(EXERCISE): From the entries below, gather every line containing the string "Measure".

** Start RECORDS SHOWN **

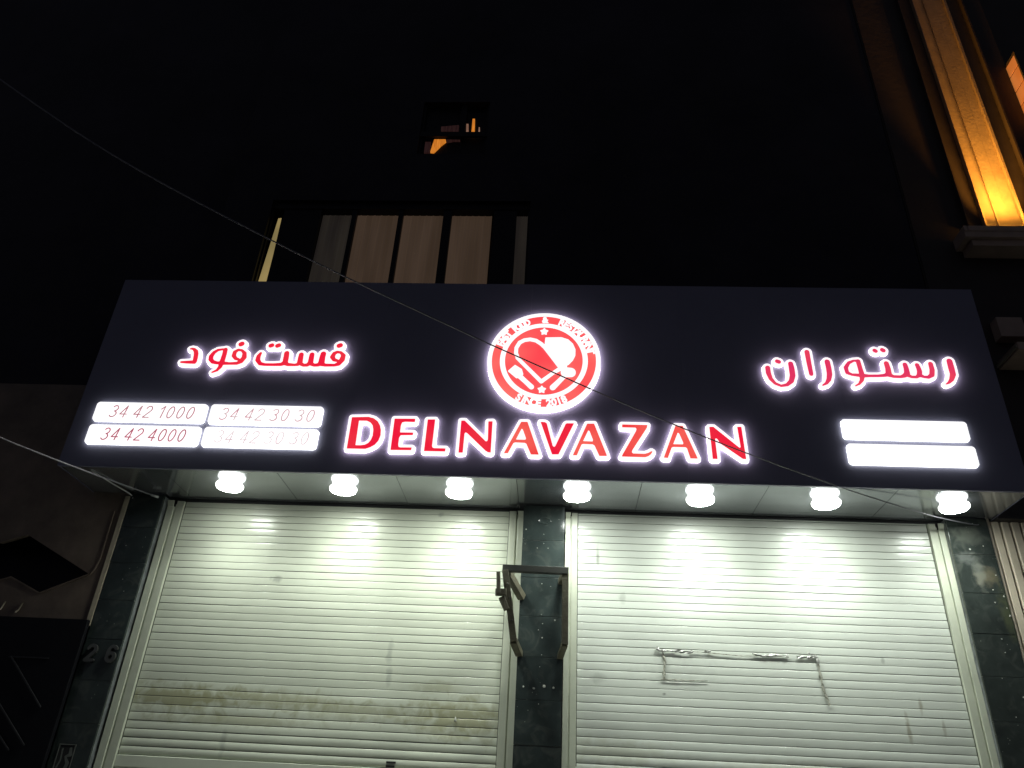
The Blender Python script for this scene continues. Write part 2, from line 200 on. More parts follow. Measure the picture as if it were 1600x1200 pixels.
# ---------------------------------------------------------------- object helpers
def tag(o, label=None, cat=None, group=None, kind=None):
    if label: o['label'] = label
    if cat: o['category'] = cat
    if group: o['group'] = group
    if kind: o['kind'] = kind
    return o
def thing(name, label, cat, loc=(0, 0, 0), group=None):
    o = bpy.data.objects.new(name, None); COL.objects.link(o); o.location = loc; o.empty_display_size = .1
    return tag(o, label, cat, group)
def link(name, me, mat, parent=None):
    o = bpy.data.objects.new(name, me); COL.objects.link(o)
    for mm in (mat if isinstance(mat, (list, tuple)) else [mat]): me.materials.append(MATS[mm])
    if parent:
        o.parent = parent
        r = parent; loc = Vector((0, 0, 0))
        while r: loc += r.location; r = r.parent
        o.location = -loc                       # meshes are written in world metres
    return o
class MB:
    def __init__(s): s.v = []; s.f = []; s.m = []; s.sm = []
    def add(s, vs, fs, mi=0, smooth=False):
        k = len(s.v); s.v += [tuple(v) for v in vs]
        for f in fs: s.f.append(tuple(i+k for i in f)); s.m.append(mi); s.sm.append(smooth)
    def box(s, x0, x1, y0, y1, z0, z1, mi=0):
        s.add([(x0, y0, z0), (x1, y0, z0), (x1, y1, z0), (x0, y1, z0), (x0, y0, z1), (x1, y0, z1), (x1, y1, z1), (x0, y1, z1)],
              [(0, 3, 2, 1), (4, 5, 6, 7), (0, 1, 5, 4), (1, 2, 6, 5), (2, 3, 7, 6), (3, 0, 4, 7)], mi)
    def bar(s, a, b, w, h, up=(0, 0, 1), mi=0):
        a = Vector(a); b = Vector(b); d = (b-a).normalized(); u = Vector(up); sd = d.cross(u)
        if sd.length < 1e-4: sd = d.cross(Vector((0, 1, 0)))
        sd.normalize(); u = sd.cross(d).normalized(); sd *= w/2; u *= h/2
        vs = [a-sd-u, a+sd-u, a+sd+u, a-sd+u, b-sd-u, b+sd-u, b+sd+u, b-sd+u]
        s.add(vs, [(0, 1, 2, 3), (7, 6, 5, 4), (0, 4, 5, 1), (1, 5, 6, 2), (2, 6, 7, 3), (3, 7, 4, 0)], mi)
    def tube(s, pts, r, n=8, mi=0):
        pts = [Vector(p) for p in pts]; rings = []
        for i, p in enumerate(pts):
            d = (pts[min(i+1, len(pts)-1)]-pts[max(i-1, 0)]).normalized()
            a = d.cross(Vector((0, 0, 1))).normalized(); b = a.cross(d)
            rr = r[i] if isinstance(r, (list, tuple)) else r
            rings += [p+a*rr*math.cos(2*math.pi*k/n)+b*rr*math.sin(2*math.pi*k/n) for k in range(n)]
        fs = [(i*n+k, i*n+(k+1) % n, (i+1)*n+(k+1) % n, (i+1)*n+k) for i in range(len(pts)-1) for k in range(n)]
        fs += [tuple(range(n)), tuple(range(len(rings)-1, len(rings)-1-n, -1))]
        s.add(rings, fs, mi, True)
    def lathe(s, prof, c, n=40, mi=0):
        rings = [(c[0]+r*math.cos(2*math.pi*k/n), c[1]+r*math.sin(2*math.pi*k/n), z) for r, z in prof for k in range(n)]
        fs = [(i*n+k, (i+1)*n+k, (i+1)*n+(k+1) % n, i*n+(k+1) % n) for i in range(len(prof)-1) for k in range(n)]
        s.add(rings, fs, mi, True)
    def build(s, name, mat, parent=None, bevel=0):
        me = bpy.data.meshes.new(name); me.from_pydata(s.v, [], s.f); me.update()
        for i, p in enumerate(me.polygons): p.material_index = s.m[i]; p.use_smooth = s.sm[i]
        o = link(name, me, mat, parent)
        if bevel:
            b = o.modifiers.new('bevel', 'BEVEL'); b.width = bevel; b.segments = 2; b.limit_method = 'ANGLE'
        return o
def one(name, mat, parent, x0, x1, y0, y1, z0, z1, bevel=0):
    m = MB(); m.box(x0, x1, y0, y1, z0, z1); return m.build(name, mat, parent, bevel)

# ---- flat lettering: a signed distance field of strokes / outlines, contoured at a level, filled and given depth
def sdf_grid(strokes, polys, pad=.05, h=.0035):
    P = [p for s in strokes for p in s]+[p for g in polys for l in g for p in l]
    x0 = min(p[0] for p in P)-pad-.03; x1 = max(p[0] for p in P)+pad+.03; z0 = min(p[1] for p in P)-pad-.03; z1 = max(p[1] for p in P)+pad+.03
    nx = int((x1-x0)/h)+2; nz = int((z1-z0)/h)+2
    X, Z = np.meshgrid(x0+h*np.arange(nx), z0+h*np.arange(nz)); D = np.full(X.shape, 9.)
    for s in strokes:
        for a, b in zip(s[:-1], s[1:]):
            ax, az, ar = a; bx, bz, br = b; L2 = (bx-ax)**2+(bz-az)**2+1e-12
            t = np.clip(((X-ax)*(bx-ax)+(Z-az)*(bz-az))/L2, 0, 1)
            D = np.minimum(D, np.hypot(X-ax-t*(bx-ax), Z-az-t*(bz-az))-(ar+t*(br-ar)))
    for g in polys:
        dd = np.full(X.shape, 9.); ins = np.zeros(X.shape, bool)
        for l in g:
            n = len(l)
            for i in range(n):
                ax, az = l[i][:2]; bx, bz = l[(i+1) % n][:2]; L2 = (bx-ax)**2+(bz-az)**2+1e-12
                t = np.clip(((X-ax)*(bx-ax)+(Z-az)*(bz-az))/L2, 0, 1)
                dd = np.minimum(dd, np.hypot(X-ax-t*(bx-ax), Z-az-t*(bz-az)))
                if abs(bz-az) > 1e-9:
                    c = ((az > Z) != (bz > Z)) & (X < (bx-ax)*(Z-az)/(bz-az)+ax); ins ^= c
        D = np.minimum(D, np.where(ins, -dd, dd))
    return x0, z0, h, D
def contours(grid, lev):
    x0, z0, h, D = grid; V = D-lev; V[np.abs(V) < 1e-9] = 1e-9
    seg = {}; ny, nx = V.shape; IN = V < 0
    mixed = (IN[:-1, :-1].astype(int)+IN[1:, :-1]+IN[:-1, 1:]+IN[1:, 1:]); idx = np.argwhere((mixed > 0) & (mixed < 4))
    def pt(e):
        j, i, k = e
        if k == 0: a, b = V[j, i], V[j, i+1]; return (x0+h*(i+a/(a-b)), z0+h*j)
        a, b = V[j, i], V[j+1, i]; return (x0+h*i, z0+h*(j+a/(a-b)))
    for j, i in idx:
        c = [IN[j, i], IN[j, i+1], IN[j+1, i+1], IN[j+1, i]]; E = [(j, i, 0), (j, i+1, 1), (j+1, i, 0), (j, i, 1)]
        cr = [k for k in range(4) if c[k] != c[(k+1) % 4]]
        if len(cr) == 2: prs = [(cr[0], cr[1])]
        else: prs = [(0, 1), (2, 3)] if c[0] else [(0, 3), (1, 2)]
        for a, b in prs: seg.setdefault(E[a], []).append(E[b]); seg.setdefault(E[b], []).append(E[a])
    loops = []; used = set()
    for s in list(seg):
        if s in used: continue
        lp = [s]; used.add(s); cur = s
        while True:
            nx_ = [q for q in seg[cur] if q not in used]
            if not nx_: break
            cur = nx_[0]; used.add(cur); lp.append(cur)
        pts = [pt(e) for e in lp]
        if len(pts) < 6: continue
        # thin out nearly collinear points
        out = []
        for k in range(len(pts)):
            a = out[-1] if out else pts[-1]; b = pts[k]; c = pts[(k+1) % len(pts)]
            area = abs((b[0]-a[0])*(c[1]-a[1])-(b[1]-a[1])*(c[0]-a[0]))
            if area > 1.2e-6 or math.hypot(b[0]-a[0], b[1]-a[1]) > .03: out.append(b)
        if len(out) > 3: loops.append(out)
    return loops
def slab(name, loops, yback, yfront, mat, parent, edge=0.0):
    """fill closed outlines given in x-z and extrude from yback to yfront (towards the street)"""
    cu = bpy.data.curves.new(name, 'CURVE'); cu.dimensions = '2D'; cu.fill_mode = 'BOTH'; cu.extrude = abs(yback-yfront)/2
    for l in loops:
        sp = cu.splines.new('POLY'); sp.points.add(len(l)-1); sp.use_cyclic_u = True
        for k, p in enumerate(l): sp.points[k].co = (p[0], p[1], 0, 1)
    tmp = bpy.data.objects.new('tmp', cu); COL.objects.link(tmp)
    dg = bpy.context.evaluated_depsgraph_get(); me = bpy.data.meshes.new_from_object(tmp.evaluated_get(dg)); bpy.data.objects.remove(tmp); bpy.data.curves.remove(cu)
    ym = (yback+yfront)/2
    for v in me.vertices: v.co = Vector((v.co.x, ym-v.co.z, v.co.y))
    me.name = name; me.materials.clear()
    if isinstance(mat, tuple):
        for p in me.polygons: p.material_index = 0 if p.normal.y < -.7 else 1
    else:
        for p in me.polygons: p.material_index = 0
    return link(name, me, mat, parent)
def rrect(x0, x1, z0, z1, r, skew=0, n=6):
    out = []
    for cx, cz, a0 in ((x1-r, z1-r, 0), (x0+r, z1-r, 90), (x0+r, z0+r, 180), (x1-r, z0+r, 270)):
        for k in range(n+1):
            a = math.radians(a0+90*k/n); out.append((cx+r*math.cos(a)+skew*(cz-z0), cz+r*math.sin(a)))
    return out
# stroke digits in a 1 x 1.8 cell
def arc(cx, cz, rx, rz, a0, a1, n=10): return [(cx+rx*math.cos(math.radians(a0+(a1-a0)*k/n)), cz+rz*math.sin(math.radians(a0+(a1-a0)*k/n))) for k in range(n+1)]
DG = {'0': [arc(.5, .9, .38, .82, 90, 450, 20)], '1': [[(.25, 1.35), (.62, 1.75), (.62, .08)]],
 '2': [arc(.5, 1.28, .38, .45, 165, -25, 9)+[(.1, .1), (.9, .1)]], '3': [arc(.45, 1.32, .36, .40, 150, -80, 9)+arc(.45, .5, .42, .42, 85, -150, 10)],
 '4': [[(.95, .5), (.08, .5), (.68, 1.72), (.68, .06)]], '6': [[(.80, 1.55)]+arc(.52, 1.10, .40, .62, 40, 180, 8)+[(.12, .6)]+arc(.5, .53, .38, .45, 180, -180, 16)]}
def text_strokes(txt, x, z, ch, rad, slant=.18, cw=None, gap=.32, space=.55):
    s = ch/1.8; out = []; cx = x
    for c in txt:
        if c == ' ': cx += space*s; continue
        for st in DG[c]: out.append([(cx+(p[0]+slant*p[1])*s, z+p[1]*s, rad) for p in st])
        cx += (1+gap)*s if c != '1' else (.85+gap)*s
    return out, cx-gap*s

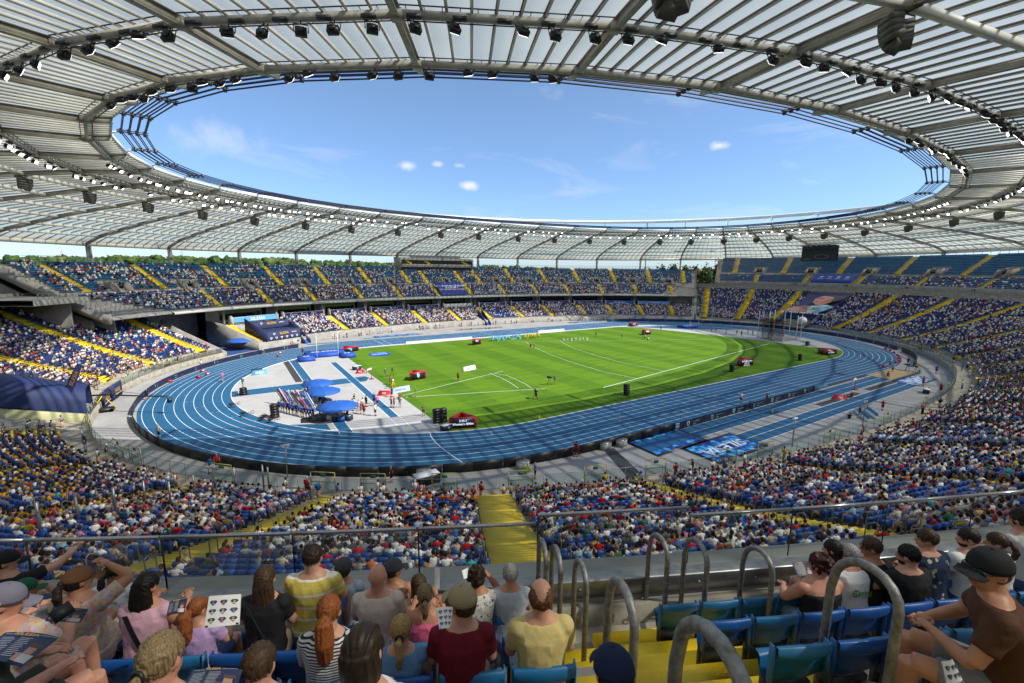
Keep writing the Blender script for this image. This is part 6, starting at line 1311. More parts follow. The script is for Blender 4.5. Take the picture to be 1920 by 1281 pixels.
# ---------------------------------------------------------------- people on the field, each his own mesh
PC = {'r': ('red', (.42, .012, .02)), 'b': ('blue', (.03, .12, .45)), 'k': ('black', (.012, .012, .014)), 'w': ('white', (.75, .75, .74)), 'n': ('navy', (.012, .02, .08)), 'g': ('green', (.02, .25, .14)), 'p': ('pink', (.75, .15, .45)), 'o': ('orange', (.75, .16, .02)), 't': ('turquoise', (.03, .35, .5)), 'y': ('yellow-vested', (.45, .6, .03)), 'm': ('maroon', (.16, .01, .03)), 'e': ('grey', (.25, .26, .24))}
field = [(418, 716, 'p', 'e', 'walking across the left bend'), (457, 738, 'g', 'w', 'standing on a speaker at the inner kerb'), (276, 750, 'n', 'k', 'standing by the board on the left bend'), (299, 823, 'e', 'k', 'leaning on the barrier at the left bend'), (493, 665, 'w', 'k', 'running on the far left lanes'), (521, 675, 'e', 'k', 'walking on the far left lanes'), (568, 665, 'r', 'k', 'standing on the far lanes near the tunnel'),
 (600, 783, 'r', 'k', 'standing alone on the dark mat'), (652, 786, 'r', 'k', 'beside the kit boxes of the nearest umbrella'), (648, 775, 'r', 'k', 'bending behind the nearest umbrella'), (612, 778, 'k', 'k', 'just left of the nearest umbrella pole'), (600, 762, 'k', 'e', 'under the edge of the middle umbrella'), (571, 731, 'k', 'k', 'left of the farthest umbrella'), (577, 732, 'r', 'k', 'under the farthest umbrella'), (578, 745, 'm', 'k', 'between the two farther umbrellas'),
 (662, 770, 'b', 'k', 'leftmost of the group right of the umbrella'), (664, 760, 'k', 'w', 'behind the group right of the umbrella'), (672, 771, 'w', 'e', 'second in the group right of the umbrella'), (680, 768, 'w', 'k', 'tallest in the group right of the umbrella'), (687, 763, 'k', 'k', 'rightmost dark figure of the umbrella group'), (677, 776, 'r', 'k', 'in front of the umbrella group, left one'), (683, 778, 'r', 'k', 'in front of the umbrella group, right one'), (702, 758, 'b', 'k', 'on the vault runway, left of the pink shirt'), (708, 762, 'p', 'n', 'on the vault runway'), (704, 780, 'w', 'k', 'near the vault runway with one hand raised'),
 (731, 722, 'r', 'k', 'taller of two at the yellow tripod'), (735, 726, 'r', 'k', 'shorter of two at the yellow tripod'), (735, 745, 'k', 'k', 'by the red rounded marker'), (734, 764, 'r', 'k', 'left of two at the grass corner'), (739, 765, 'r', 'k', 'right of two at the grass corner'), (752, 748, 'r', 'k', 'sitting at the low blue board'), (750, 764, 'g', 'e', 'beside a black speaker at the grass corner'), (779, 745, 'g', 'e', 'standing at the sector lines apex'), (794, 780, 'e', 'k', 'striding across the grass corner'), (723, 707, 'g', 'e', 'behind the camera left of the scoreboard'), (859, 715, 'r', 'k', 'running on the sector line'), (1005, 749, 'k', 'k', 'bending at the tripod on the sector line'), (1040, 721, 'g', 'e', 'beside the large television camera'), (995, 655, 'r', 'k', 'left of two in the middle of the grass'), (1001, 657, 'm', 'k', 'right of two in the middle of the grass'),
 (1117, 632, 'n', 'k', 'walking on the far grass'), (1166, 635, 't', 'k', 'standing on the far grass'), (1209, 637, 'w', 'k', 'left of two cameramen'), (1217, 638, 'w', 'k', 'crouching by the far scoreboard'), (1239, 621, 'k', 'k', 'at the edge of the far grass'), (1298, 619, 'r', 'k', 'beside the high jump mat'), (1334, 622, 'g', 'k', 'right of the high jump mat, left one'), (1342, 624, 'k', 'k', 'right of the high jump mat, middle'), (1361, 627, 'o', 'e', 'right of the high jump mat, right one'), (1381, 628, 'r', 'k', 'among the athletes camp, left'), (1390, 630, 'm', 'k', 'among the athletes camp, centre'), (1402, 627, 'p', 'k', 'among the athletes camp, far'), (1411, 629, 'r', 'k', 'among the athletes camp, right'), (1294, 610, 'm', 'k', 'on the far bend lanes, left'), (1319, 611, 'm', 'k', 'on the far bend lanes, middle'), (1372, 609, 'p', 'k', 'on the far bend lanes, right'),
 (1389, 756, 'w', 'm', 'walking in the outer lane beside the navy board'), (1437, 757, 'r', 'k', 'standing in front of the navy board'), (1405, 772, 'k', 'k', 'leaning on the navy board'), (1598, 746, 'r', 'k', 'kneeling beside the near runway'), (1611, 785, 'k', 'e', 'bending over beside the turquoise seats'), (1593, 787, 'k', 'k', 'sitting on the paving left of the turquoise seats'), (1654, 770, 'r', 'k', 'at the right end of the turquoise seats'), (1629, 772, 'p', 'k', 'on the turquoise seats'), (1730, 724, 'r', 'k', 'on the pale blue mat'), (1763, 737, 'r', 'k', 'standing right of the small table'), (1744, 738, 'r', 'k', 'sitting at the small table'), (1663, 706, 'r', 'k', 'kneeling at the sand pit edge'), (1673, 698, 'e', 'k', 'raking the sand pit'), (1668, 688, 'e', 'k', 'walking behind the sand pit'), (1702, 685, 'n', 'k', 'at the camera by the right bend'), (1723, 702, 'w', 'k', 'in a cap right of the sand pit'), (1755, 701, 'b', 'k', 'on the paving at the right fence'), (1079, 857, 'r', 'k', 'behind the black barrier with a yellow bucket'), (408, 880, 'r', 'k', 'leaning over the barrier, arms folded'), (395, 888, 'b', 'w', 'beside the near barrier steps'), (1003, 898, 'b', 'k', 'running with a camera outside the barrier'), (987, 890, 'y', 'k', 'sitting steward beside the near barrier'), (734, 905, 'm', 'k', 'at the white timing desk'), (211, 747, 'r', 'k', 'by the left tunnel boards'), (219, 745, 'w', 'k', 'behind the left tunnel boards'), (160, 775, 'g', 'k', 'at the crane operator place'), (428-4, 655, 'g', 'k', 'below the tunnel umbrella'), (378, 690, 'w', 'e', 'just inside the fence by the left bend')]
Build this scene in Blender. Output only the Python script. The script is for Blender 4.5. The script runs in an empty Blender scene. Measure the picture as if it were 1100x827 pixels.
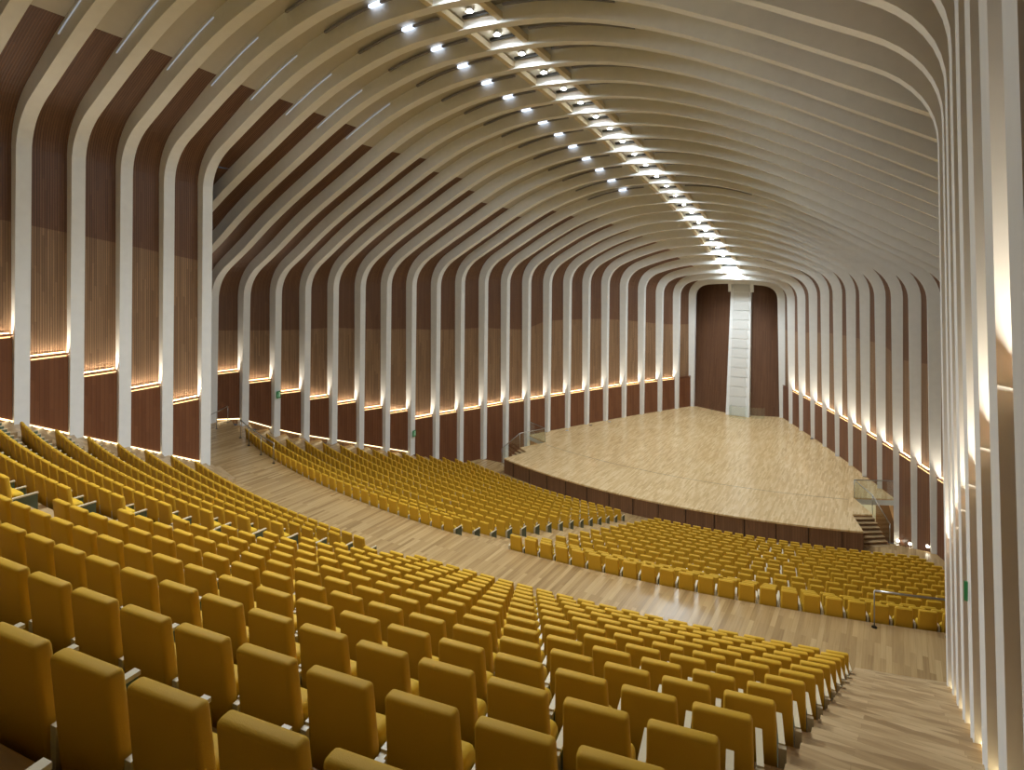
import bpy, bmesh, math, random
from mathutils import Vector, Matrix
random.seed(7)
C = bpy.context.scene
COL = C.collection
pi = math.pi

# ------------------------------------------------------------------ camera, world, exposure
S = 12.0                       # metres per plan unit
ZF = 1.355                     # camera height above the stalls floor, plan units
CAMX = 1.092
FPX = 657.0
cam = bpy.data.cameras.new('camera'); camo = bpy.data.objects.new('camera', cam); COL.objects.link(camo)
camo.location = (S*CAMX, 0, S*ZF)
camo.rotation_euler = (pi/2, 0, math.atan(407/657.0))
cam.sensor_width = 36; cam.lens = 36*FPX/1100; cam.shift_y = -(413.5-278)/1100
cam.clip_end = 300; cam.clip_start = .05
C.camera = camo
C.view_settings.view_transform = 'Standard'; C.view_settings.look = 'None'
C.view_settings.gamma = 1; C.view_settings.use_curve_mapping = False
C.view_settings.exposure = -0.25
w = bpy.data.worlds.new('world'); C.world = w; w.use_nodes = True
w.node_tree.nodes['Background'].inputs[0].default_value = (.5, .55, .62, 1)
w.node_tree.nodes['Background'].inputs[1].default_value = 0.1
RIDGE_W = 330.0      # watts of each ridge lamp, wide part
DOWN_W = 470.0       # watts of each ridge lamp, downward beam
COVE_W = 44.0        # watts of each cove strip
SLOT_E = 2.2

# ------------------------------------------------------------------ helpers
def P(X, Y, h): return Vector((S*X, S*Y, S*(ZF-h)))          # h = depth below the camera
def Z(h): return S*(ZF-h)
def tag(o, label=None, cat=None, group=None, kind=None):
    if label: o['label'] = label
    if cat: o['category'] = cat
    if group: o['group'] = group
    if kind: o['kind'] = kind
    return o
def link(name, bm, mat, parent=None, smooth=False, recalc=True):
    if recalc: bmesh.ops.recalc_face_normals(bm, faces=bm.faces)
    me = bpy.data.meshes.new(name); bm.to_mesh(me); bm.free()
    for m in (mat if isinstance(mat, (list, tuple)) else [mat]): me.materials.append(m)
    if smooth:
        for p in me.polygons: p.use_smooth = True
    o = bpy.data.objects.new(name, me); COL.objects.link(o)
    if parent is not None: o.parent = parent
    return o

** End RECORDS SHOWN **

(THE COMPLETED TASK):
The Blender Python script for this scene continues. Write part 2, from line 200 on. More parts follow. Measure the picture as if it were 1600x1200 pixels.
Build this scene in Blender. Output only the Python script. The script is for Blender 4.5. The script runs in an empty Blender scene. Measure the picture as if it were 1100x827 pixels.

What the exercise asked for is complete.